Home » Issues » IJ’s Project on the 4th Amendment » Open Fields Doctrine

One of the first casualties to our Fourth Amendment rights was our land. During Prohibition, government agents started prowling around for illicit alcohol and stills, including on private lands. In Hester v. United States, revenue agents hid on someone’s land to see if they were selling alcohol and gave chase when they saw his son hand someone a bottle. Despite the grave constitutional stakes, the Supreme Court breezily held in a two-paragraph opinion that the Fourth Amendment did not apply to private land because “the special protection accorded by the Fourth Amendment to the people in their ‘persons, houses, papers, and effects,’ is not extended to the open fields.” In one fell stroke, the Court categorically eliminated all Fourth Amendment protections for most privately owned land in the United States.   

Hester’s narrow view of the Fourth Amendment eviscerated Americans’ constitutional rights. Worse, it was based on a false premise: that the “distinction between [open fields] and the house is as old as the common law,” a distinction that was about when private individuals could be charged with burglary, not about when government officers could intrude on private property. Still, the damage was done.  

Hope sprang anew 60 years later, when the Supreme Court heard a case called Oliver v. United States. In Oliver, police officers entered fenced private property posted with “No Trespassing” signs and searched around for marijuana fields without a warrant. Given the Court’s adoption of the “reasonable expectation of privacy” test—which departed from Hester’s narrow focus on the specific items listed in the Fourth Amendment—the question was whether Hester was still good law.   

But the 1980s had their own Prohibition: the War on Drugs. So in 1984, the Court reaffirmed Hester, holding that private property owners have no “reasonable expectation of privacy” on their own land.  

These decisions mean that federal courts simply dismiss Fourth Amendment challenges to government searches of private property unless they occur in the home or in the area immediately surrounding it. And the invasions of our property and privacy that these decisions allow have only grown in modern times. After all, if the government wanted to search your land in the old days, it had send out officers to do the deed. But modern technology has made it cheap and easy for officials to instead run their own digital dragnet.   

One way is through automated surveillance cameras. Hunters often secure these cameras to tree trunks to learn more about nearby fauna. But the government can just as easily use these cameras to learn more about you. With this new technology, officials don’t have to hide in the bushes 24/7. Instead, they can enter someone’s land, attach a surveillance camera to a strategically placed tree trunk, and then sit back as it automatically takes and stores pictures of any activity, any time of day. In a sign of how unmoored reality Fourth Amendment law has become, at least one federal appellate court has held that agents’ installation and monitoring of cameras on private property somehow doesn’t constitute a “search.”  

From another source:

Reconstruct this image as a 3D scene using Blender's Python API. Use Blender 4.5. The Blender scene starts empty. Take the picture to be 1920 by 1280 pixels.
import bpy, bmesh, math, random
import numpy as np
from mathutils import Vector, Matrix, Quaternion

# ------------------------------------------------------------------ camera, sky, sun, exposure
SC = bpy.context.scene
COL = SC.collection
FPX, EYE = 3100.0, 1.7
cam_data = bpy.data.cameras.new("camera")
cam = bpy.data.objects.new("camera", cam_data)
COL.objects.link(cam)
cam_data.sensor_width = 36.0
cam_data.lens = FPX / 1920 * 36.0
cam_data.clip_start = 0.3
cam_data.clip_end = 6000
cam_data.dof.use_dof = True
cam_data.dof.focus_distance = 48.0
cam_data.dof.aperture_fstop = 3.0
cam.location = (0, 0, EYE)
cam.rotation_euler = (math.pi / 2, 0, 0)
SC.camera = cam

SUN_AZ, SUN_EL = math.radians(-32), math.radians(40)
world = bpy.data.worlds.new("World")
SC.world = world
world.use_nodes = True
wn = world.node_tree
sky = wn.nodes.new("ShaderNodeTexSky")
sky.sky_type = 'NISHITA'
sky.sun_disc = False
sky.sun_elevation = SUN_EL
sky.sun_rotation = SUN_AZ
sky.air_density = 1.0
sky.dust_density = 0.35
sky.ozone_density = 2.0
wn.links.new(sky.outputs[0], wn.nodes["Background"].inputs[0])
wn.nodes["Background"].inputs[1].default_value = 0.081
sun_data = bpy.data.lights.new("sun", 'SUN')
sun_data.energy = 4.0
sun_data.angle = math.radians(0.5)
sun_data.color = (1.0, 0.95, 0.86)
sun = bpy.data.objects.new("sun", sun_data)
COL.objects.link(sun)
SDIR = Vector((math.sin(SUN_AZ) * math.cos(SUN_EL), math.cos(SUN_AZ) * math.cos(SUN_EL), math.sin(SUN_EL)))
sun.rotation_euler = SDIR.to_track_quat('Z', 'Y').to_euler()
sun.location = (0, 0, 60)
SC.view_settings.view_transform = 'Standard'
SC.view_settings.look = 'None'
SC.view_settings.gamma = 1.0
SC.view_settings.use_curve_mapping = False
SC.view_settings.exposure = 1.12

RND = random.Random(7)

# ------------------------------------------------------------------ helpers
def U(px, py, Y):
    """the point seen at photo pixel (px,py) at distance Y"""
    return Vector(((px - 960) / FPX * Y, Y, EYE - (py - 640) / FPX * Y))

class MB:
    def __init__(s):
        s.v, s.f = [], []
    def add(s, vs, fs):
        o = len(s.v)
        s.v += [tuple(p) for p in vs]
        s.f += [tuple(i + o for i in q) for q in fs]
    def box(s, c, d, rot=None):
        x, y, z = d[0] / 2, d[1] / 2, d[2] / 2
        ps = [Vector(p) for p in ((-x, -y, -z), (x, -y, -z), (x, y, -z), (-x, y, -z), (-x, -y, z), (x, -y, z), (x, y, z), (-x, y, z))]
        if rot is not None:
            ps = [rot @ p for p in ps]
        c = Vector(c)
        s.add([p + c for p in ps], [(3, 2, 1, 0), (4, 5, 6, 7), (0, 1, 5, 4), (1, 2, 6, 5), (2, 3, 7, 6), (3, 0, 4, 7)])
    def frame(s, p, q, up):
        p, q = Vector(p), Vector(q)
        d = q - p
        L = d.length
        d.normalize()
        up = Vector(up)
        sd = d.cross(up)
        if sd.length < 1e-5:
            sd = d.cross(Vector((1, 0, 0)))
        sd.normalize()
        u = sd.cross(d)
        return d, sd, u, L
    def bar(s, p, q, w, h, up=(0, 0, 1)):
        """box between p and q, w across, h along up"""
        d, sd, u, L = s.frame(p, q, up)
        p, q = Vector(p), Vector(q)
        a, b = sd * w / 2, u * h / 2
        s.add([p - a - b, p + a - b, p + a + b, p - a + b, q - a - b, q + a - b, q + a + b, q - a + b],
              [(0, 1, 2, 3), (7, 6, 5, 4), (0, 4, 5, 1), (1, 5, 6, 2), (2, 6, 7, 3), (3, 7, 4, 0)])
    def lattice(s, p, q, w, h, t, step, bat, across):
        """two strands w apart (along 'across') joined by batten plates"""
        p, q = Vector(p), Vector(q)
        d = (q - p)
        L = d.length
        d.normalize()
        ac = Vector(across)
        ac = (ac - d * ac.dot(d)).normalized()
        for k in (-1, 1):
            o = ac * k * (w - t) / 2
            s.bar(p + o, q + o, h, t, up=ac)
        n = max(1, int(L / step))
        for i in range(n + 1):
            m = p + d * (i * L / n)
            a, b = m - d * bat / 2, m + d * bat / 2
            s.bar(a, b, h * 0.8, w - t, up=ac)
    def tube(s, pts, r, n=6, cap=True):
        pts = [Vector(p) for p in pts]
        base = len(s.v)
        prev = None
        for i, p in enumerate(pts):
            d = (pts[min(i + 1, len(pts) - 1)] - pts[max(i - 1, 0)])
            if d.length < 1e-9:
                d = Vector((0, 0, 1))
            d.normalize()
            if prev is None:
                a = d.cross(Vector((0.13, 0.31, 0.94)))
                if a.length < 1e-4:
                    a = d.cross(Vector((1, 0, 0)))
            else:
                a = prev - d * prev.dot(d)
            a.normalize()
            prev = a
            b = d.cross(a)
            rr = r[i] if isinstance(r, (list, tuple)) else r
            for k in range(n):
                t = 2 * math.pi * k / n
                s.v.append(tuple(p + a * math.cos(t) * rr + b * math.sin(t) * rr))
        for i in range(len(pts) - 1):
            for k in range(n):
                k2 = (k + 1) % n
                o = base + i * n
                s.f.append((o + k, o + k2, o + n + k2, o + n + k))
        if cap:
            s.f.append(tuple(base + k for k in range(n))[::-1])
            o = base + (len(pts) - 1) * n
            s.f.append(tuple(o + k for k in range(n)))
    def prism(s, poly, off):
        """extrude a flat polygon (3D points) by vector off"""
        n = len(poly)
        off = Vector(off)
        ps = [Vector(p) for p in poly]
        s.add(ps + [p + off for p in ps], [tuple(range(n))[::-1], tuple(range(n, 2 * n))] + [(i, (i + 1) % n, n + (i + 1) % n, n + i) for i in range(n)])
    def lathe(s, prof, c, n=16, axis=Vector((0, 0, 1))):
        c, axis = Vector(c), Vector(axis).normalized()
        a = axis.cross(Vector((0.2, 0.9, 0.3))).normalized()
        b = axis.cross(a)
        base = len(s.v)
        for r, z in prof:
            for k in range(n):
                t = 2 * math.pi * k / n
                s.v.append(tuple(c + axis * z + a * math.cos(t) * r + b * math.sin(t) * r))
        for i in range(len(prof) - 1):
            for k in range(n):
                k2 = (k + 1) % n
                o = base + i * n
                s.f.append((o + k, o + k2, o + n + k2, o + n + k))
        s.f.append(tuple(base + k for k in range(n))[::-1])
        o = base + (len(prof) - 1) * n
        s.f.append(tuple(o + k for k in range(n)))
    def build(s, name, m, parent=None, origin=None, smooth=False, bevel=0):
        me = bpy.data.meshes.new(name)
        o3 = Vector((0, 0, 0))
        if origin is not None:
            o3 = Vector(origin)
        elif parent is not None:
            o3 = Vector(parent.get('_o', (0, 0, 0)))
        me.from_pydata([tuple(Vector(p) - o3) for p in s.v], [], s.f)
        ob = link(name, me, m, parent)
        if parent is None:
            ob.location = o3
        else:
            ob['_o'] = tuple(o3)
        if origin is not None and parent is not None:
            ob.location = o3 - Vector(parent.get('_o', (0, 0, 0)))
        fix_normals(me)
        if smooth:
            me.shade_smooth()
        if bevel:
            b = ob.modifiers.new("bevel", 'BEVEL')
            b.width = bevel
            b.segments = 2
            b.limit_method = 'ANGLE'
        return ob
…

The open fields doctrine is the product of decades of bad Fourth Amendment judging. History shows that the Framers’ original understanding and purpose for enacting the Fourth Amendment was to secure our persons and property from arbitrary invasions. Indeed, many state constitutions use the term “possessions”—a term widely associated in the 18th and 19th century with land and other real property. IJ’s goal is to persuade courts to reject the open fields doctrine and require the government to get a warrant before it enters and investigates private property.